De vez en cuando lo preguntaba en el Centro Cultural del Libro, disperso entre las calles catorce y dieciséis y las carreras octava y novena en el centro de Bogotá, pero nadie lo conocía. Aun así, no me resignaba… ¿Por qué es imposible encontrar un libro que, al fin de cuentas, no es antiguo y debió ser texto de muchos estudiantes?, me preguntaba.

A principios de septiembre de este año, caminaba por el centro rumbo a un despacho judicial. Pasé por el frente de una casa grande donde hay una librería de usados llamada “Torre de Babel”. “Al regresar -me dije- arrimo y pregunto por el Curso de Filosofía de Castex”. Y así lo hice.

“Torre de Babel” ocupa una antigua casona republicana de cuatro pisos, reputada como la más bella de su época. Allí, en 1913, nació don Nicolás Gómez Dávila, reconocido filósofo colombiano cuyas obras fueron traducidas a varios idiomas. Su fachada está en regular estado y sus cuatro pisos están colmados de viejos libros en estantes adosados a las paredes. Más de doscientos cincuenta mil, dice la publicidad. En lo que quizás era el zaguán de la casa original, a la entrada de la calle y antes de la escalera, se encuentra una persona que pregunta al visitante por la obra que busca y ella, por un teléfono interno informa al personal de los pisos altos que, tal vez consulta en el sistema si la obra existe y, entonces, autoriza la entrada.

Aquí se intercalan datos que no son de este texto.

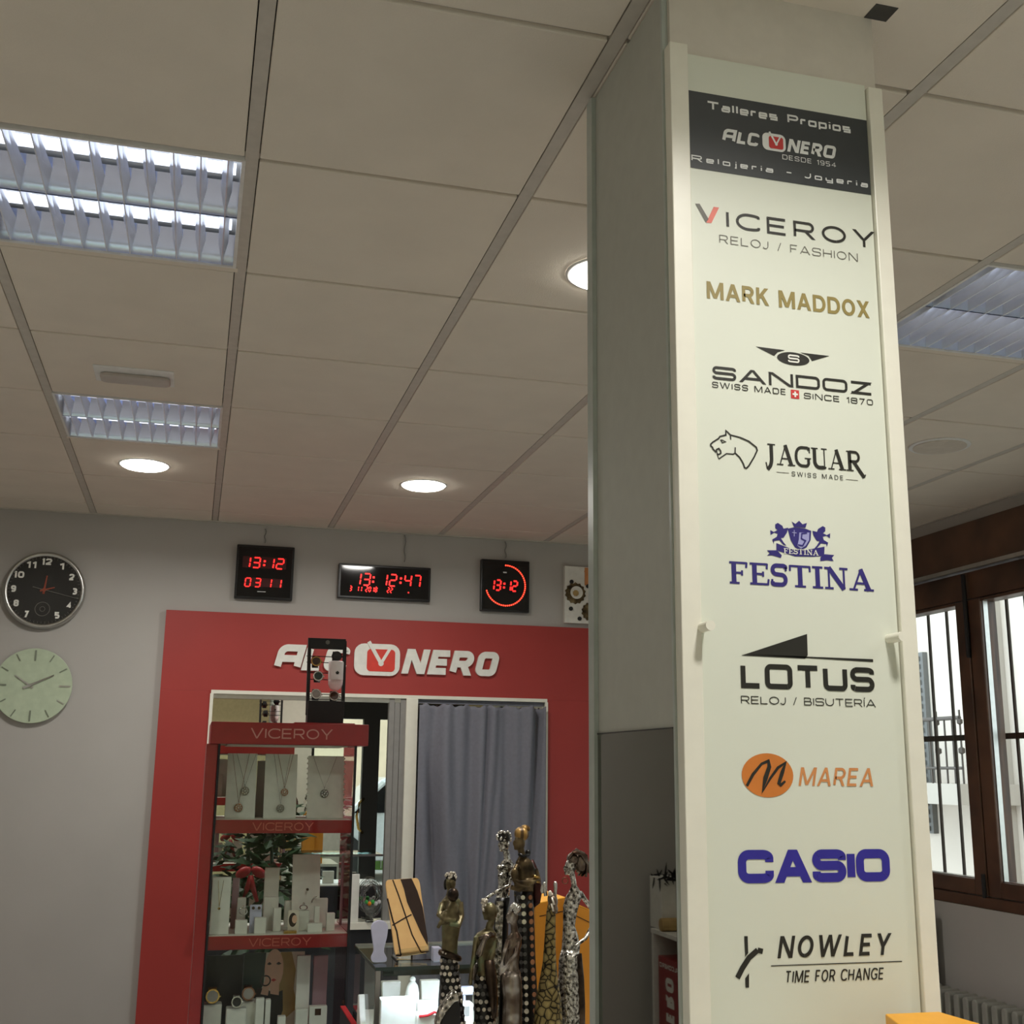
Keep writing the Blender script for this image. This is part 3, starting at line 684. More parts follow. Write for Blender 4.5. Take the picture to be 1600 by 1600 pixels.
a, b = k6(697, 1437), k6(1055, 1472); zz = (a[1]+b[1])/2; logo(text_polys('SWISS MADE', a[0], b[0], zz, .0072, .13, gap=.45), 'ink')
logo(ribbon([k6(592, 1412), (k6(677, 1420)[0], k6(592, 1412)[1])], .0008), 'grey_v', None, 0, 'thin_rule')
logo(ribbon([(k6(1072, 1460)[0], k6(1157, 1470)[1]), k6(1157, 1470)], .0008), 'grey_v', None, 0, 'thin_rule')
# crest and serif letters
k7 = crop(1080, 780, .225)
a, b = k7(260, 573), k7(1262, 648); H = k7(260, 422)[1]-k7(260, 573)[1]
logo(serif_polys('FESTINA', a[0], b[0], (a[1]+b[1])/2, H, .23, .1), 'blue_v', 'navy serif letters under the crest')
def K7(*p): return [k7(*q) for q in p]
cy = 0
logo([K7((697, 155), (722, 172), (748, 150), (772, 175), (803, 165), (792, 200), (712, 192))], 'blue_v', 'navy crown', 0, 'crest_crown')
logo([K7((668, 205), (715, 195), (790, 205), (832, 220), (828, 285), (800, 335), (760, 356), (720, 335), (690, 285))], 'blue_v', None, 0, 'crest_shield')
logo([K7((748, 232), (818, 232), (816, 285), (792, 325), (760, 344), (735, 325), (745, 280))], 'lilac_v', None, 1, 'shield_field')
logo(trace(k7, [(800, 236), (765, 240), (762, 275), (790, 290), (770, 325), (738, 318)], .0022), 'blue_v', None, 2, 'shield_letter')
logo(trace(k7, [(712, 215), (712, 260)], .0012)+trace(k7, [(697, 232), (728, 236)], .0012), 'lilac_v', None, 2, 'shield_flower')
horse = [(582, 175), (600, 165), (632, 185), (640, 205), (672, 198), (664, 232), (640, 268), (622, 270), (640, 300), (660, 322), (640, 318), (612, 285), (575, 290), (572, 312), (562, 280), (592, 262), (600, 240), (575, 232), (550, 250), (548, 215), (572, 228), (598, 215), (582, 200)]
logo([K7(*horse)], 'blue_v', None, 0, 'crest_horse')
logo([K7(*[(1512-x, y+22) for x, y in horse])], 'blue_v', None, 0, 'crest_horse')
logo([K7((590, 305), (700, 348), (800, 352), (925, 330), (922, 395), (840, 400), (720, 398), (590, 355)), K7((524, 355), (595, 355), (628, 390), (622, 408), (560, 390), (525, 392), (545, 375)), K7((925, 382), (992, 388), (975, 408), (988, 430), (940, 425), (895, 430), (895, 405))], 'blue_v', 'navy ribbon under the shield', 0, 'crest_ribbon')
a, b = k7(640, 372), k7(882, 392); logo(serif_polys('FESTINA', a[0], b[0], (a[1]+b[1])/2-.0005, .0078, .2, .1), 'white_v', None, 1)
# triangle and bar, square letters
logo([K7((345, 1086), (803, 936), (808, 1084), (790, 1108))], 'ink', 'black wedge emblem', 0, 'wedge_emblem')
a, b = k7(700, 1100), k7(1262, 1127); zz = (k7(790, 1098)[1]+b[1])/2
logo([[(k7(345, 1086)[0], zz+.002), (b[0], zz-.002), (b[0], zz+.0022), (k7(790, 1090)[0], zz+.0022)]], 'ink', None, 0, 'rule_bar')
a, b = k7(345, 1305), k7(1275, 1348); H = k7(345, 1135)[1]-k7(345, 1310)[1]
logo(text_polys('LOTUS', a[0], b[0], (a[1]+b[1])/2, H, .215, rad=.2, gap=.14), 'ink', 'black square letters under the wedge')
a, b = k7(345, 1413), k7(1282, 1452); H = k7(345, 1355)[1]-k7(345, 1413)[1]
logo(text_polys('RELOJ / BISUTERÍA', a[0], b[0], (a[1]+b[1])/2, H*.95, .12, gap=.2), 'ink')
# orange oval, cobalt letters, black marks
k9 = crop(1080, 1120, .3)
a, b = k9(262, 300), k9(531, 308); zc = (k9(395, 190)[1]+k9(395, 420)[1])/2; rz = (k9(395, 190)[1]-k9(395, 420)[1])/2
logo([circ((a[0]+b[0])/2, zc, (b[0]-a[0])/2, rz, 40)], 'orange_v', 'orange oval badge', 0, 'oval_badge')
pts = [(288, 360), (320, 300), (365, 245), (400, 230), (405, 260), (385, 320), (370, 390), (410, 320), (450, 265), (488, 240), (472, 290), (455, 345), (465, 355), (488, 335)]
tp = [.004, .0045, .0035, .004, .006, .007, .004, .0035, .004, .005, .006, .005, .004, .003]
logo(ribbon([k9(*p) for p in pts], .004, taper=tp), 'ink', 'black script initial on the oval', 1, 'badge_initial')
a, b = k9(558, 356), k9(975, 366); H = k9(590, 262)[1]-k9(558, 358)[1]
logo(text_polys('MAREA', a[0], b[0]-.009, (a[1]+b[1])/2, H, .15, gap=.14, shear=.2), 'orange2_v', 'pale orange slanted letters')
a, b = k9(245, 862), k9(1038, 862); H = k9(800, 692)[1]-k9(800, 862)[1]
logo(text_polys(['C_h', 'A', 'S_h', 'I', 'O'], a[0], b[0], (a[1]+b[1])/2, H, .285, rad=.3, gap=.035, font=GL_SQ), 'blue2_v', 'cobalt blue heavy letters')
a, b = k9(448, 1254), k9(1050, 1242); H = k9(460, 1138)[1]-k9(448, 1254)[1]; zz = (a[1]+b[1])/2
logo(text_polys('NOWLEY', a[0], k9(1030, 1242)[0], zz, H, .17, gap=.22, shear=.2), 'ink', 'black slanted capitals above a thin rule')
zz = (k9(415, 1294)[1]+k9(1097, 1276)[1])/2; logo(ribbon([(k9(415, 1294)[0], zz), (k9(1097, 1276)[0], zz)], .0012), 'ink', None, 0, 'thin_rule')
a, b = k9(485, 1384), k9(1010, 1370); zz = (a[1]+b[1])/2; H = k9(495, 1320)[1]-k9(485, 1384)[1]
logo(text_polys('TIME FOR CHANGE', a[0], k9(1000, 1370)[0], zz, H, .13, gap=.12, shear=.16), 'ink')
logo(trace(k9, [(345, 1215), (300, 1255), (265, 1310), (240, 1360)], .0075)+trace(k9, [(345, 1215), (372, 1222)], .007)+[[k9(275, 1142), k9(293, 1142), k9(296, 1230), k9(280, 1250)], [k9(300, 1335), k9(300, 1410), k9(282, 1410), k9(280, 1362)]], 'ink', 'black crossed strokes emblem', 0, 'cross_emblem')
for i, (u, v) in enumerate(((1103, 979), (1401, 996))):
    p = at_y(u, v, FY-.02)
    mb = MB(); mb.disc((p.x, FY, p.z), (0, -1, 0), .0072, .036, 20)
    o = mb.build('standoff_peg', 'trim', loc=(p.x, FY, p.z), smooth=False)
    tag(o, ['white round peg at the left edge of the white sign board', 'white round peg at the right edge of the white sign board'][i], 'peg', 'pegs on the sign board')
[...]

Subí y pregunté por mi Curso a un hombre de cabello blanco y contextura gruesa que estaba acomodado en un amplio sofá de cuero; le dije que llevaba muchos años en su búsqueda, pero negó con la cabeza; me extendió un papel para que le escribiera el nombre del autor y la editorial. Mientras eso hacía, le describí la carátula…  Pero en ese instante llegó un dependiente con el libro en la mano y se lo entregó. El del cabello blanco lo abrió, lo ojeó, me miró con cierta complicidad y me lo entregó. ¿Cuánto vale? le pregunté. Veinte, me contestó; y me indicó el lugar de la caja donde debía pagar para que me expidieran la factura.

Salí con él muy contento: lo miraba, lo hojeaba, lo repasaba, buscaba en el índice los temas que más me habían cautivado en nuestra época de docencia y vi en las primeras páginas dos sellos: uno dice Colegio Santa María y otro, Colegio de las Hermanas Benedictinas. En la margen izquierda de la portada interior, escrito a mano, “octubre 1968”. Le tomé una fotografía que le remití a mi esposa con el mensaje “¡por fín!”. Y, aunque de esa fecha se concluye que no es el que perdió Edmundo Zúñiga, me dije con íntima alegría: “el buen libro vuelve a casa”.